Even before they know of the blood affliction F.W. Murnau contracted in the Carpathians, the characters of “Flicker” are seduced by the allure of immortality. They strive to become gods, if not through the flicker of film and the adoration of the masses, then by sacrificing their humanity. But one by one, they all end up as monsters. Even John Lowe. Maybe especially John Lowe.

Stray observations

  • “How would somebody even know their anus needs bleaching? I couldn’t pick my butthole out of a lineup.” Iris, never change.
  • Evan Peters’s highly mannered, pop-eyed, clipped-voice period persona is spectacular, but his ability to keep an undercurrent of menace rippling under the hilarity is even more impressive.

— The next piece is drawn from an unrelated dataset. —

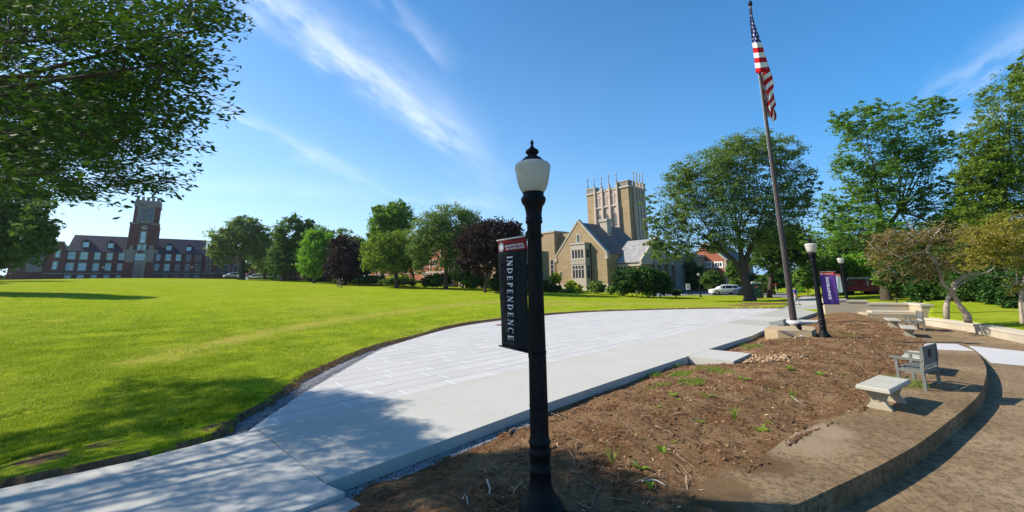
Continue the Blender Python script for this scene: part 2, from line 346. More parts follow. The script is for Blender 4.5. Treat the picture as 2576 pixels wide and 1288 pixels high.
# ------------------------------------------------------------------ terrain sheet
def axis(lo,hi,f0,f1,st,gr=1.09):
    a=list(np.arange(f0,f1,st)); s=st; x=a[-1]
    while x<hi: s=min(s*gr,60); x+=s; a.append(x)
    s=st; x=a[0]; b=[]
    while x>lo: s=min(s*gr,60); x-=s; b.append(x)
    return np.array(b[::-1]+a)
def sdist(P,line):
    P=np.atleast_2d(P)[:,:2]; line=np.asarray(line)[:,:2]; best=np.full(len(P),1e9)
    for i in range(len(line)-1):
        a=line[i]; b=line[i+1]; ab=b-a; l=max((ab**2).sum(),1e-9); t=np.clip(((P-a)@ab)/l,0,1); d=np.hypot(*(P-(a+t[:,None]*ab)).T); best=np.minimum(best,d)
    return best
xs=axis(-900,900,-9,30.5,.13); ys=axis(-500,1100,3.5,36,.13)
X,Y=np.meshgrid(xs,ys); P2=np.stack([X.ravel(),Y.ravel()],1)
Z=HH(P2[:,0],P2[:,1])
near=(np.abs(P2[:,0])<70)&(P2[:,1]>-20)&(P2[:,1]<80)
iz=np.zeros(len(P2),bool); iz[near]=inpoly(P2[near],ZONE)
de=np.full(len(P2),9.); nn_=(P2[:,0]>-14)&(P2[:,0]<26)&(P2[:,1]>2)&(P2[:,1]<40); de[nn_]=sdist(P2[nn_],LAWN_EDGE)
jit=rng.normal(0,.05,len(P2))
iz&=~((de<np.abs(jit)))          # ragged cut edge
Z=np.where(iz,Z-np.where((de<.55)&(P2[:,1]>9),.13,.42),Z+.05*np.exp(-(de/1.5)**2)+.02*np.sin(P2[:,0]*1.7)*np.sin(P2[:,1]*1.3))
rl=np.zeros(len(P2),bool); rl[near]=inpoly(P2[near],RLAWN); Z=np.where(rl&~iz,Z+.36+.02*np.hypot(P2[:,0]-20,P2[:,1]-18).clip(0,8),Z)
nx,ny=len(xs),len(ys); I=np.arange(nx*ny).reshape(ny,nx)
Fq=np.stack([I[:-1,:-1],I[:-1,1:],I[1:,1:],I[1:,:-1]],-1).reshape(-1,4)
ter=mesh_np('lawn',np.c_[P2,Z],Fq,M_GRASS,smooth=True); tag(ter,kind='structure')
soil=np.where(iz,1.,np.clip(.75-de*5.,0,1))
# bare earth in front of the flagpole walk and under the trees
def blob(cx,cy,r): return np.exp(-(((P2[:,0]-cx)**2+(P2[:,1]-cy)**2)/r**2))
for (px,py,r,a) in ((1930,764,3.2,1.0),(1870,768,2.2,.75),(1985,757,3.5,.8),(110,1160,.5,.7),(250,1128,.45,.55),(540,1080,.5,.6),(1905,752,3,.6)):
    b=G(px,py); soil=np.maximum(soil,a*blob(b[0],b[1],r))
at=ter.data.attributes.new('soil','FLOAT','POINT'); at.data.foreach_set('value',soil.astype(np.float32))
dry=np.clip(1.1-de/1.6,0,1)*np.clip((P2[:,1]-12)/8,0,1)*.8
DL=smoothline(g2([(380,905),(560,862),(760,820),(940,793),(1120,770),(1240,760),(1420,757)]),40); dd=np.full(len(P2),99.); m_=(P2[:,0]>-25)&(P2[:,0]<12)&(P2[:,1]>10)&(P2[:,1]<60); dd[m_]=sdist(P2[m_],DL)
dry=np.maximum(dry,np.exp(-(dd/1.4)**2)*.95)
DL=smoothline(g2([(1380,766),(1560,764),(1740,764),(1900,766)]),20); dd[:]=99; m_=(P2[:,0]>0)&(P2[:,0]<30)&(P2[:,1]>25)&(P2[:,1]<60); dd[m_]=sdist(P2[m_],DL)
dry=np.maximum(dry,np.exp(-(dd/2.2)**2)*.9)
at=ter.data.attributes.new('dry','FLOAT','POINT'); at.data.foreach_set('value',dry.astype(np.float32))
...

  • Det. Lowe isn’t the only one making questionable decisions. Maybe Natacha and Rudolph are driven by necessity to ambush Elizabeth at his graveside, despite his famous face and her local renown as the mysterious mourner, but sticking around the mausoleum for some three-way dry-humping seems unnecessarily showy for the most famous man in the world who’s trying to fake his death.
  • Even in death, an actor is an actor. “To be clear, I did do most of my own stunts.”

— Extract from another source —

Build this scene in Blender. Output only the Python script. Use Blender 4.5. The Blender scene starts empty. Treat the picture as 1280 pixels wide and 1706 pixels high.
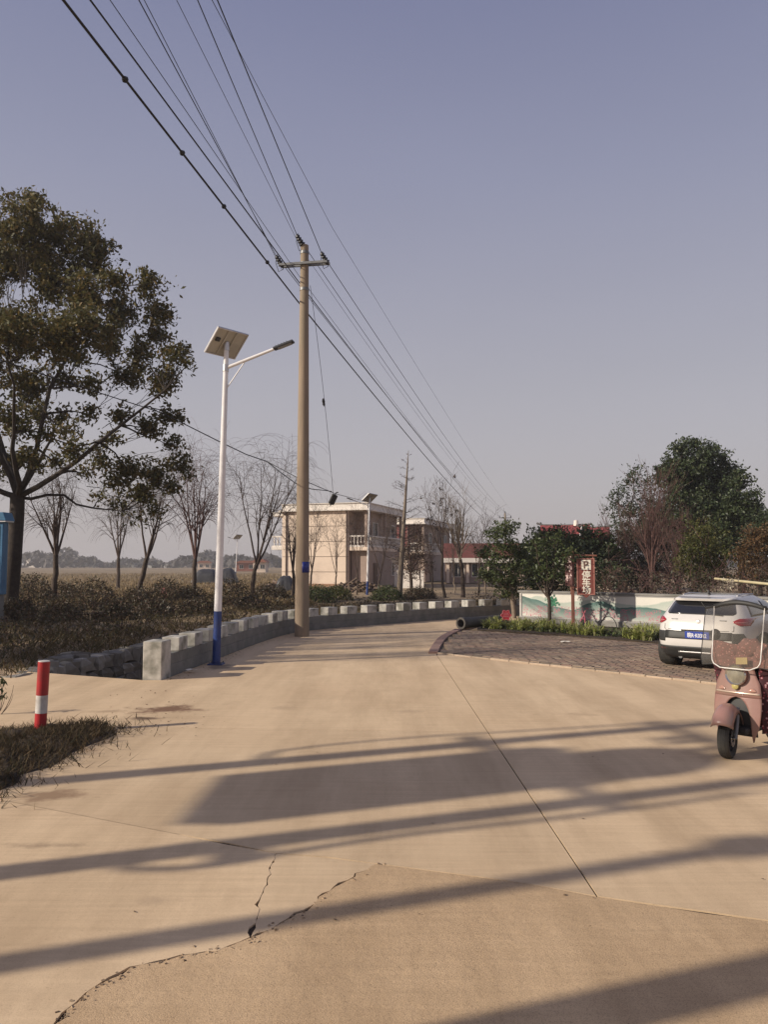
import bpy, bmesh, math, random
import numpy as np
from mathutils import Vector, Matrix, Euler
from mathutils.geometry import tessellate_polygon

# ------------------------------------------------------------------ camera, sky, sun, exposure
scene = bpy.context.scene
COL = scene.collection
EYE = 2.0
FPX = 1300.0                      # focal length in pixels of the 1280 x 1706 photograph
TILT = math.atan(87 / FPX)
cam_data = bpy.data.cameras.new('camera')
cam_data.sensor_fit = 'VERTICAL'
cam_data.angle = 2 * math.atan(853 / FPX)
cam_data.clip_start = 0.05
cam_data.clip_end = 6000
cam = bpy.data.objects.new('camera', cam_data)
COL.objects.link(cam)
cam.location = (0, 0, EYE)
cam.rotation_euler = (math.pi / 2 + TILT, 0, 0)
scene.camera = cam

SUN_EL = math.radians(26)
SHX, SHY = 0.94, 0.342            # direction in which shadows fall on the ground
world = bpy.data.worlds.new('World')
scene.world = world
world.use_nodes = True
wn, wl = world.node_tree.nodes, world.node_tree.links
wn.clear()
sky = wn.new('ShaderNodeTexSky')
sky.sky_type = 'NISHITA'
sky.sun_disc = False
sky.sun_elevation = SUN_EL
sky.sun_rotation = math.atan2(-SHX, -SHY)
sky.air_density = 1.0
sky.dust_density = 4.0
sky.ozone_density = 2.0
# winter smog: the clear sky seen through an even layer of lavender-grey haze, warmer at the skyline
tc = wn.new('ShaderNodeTexCoord')
sep = wn.new('ShaderNodeSeparateXYZ')
ramp = wn.new('ShaderNodeValToRGB')
ramp.color_ramp.elements[0].position = 0.0
ramp.color_ramp.elements[0].color = (4.30, 3.90, 3.84, 1)
ramp.color_ramp.elements[1].position = 0.6
ramp.color_ramp.elements[1].color = (1.74, 1.83, 2.84, 1)
e = ramp.color_ramp.elements.new(0.22); e.color = (3.46, 3.30, 3.62, 1)
e = ramp.color_ramp.elements.new(0.45); e.color = (2.46, 2.50, 3.36, 1)
mixs = wn.new('ShaderNodeMix'); mixs.data_type = 'RGBA'; mixs.inputs[0].default_value = 0.85
bg = wn.new('ShaderNodeBackground'); bg.inputs['Strength'].default_value = 0.1
wo = wn.new('ShaderNodeOutputWorld')
wl.new(tc.outputs['Generated'], sep.inputs[0])
wl.new(sep.outputs['Z'], ramp.inputs[0])
wl.new(sky.outputs[0], mixs.inputs[6])
nzs = wn.new('ShaderNodeTexNoise'); nzs.inputs['Scale'].default_value = 1.7; nzs.inputs['Detail'].default_value = 4; nzs.inputs['Roughness'].default_value = 0.45
mps = wn.new('ShaderNodeMapping'); mps.inputs['Scale'].default_value = (1, 1, 3.2)
wl.new(tc.outputs['Generated'], mps.inputs[0]); wl.new(mps.outputs[0], nzs.inputs['Vector'])
mrs = wn.new('ShaderNodeMapRange'); mrs.inputs['To Min'].default_value = 0.93; mrs.inputs['To Max'].default_value = 1.07
wl.new(nzs.outputs[0], mrs.inputs[0])
mus = wn.new('ShaderNodeMix'); mus.data_type = 'RGBA'; mus.blend_type = 'MULTIPLY'; mus.inputs[0].default_value = 1.0
wl.new(ramp.outputs[0], mus.inputs[6]); wl.new(mrs.outputs[0], mus.inputs[7])
wl.new(mus.outputs[2], mixs.inputs[7])
wl.new(mixs.outputs[2], bg.inputs[0])
wl.new(bg.outputs[0], wo.inputs[0])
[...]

  • In the logic of many horror narratives, the construction worker wary enough to know the closed-off wing smells like death would survive the attack, left behind to tell the tale of his incautious colleague’s fate. But in American Horror Story, the wary and unwary, the worthy and the unworthy, all perish indiscriminately. There’s a moral of a sort in the wanton slaughter.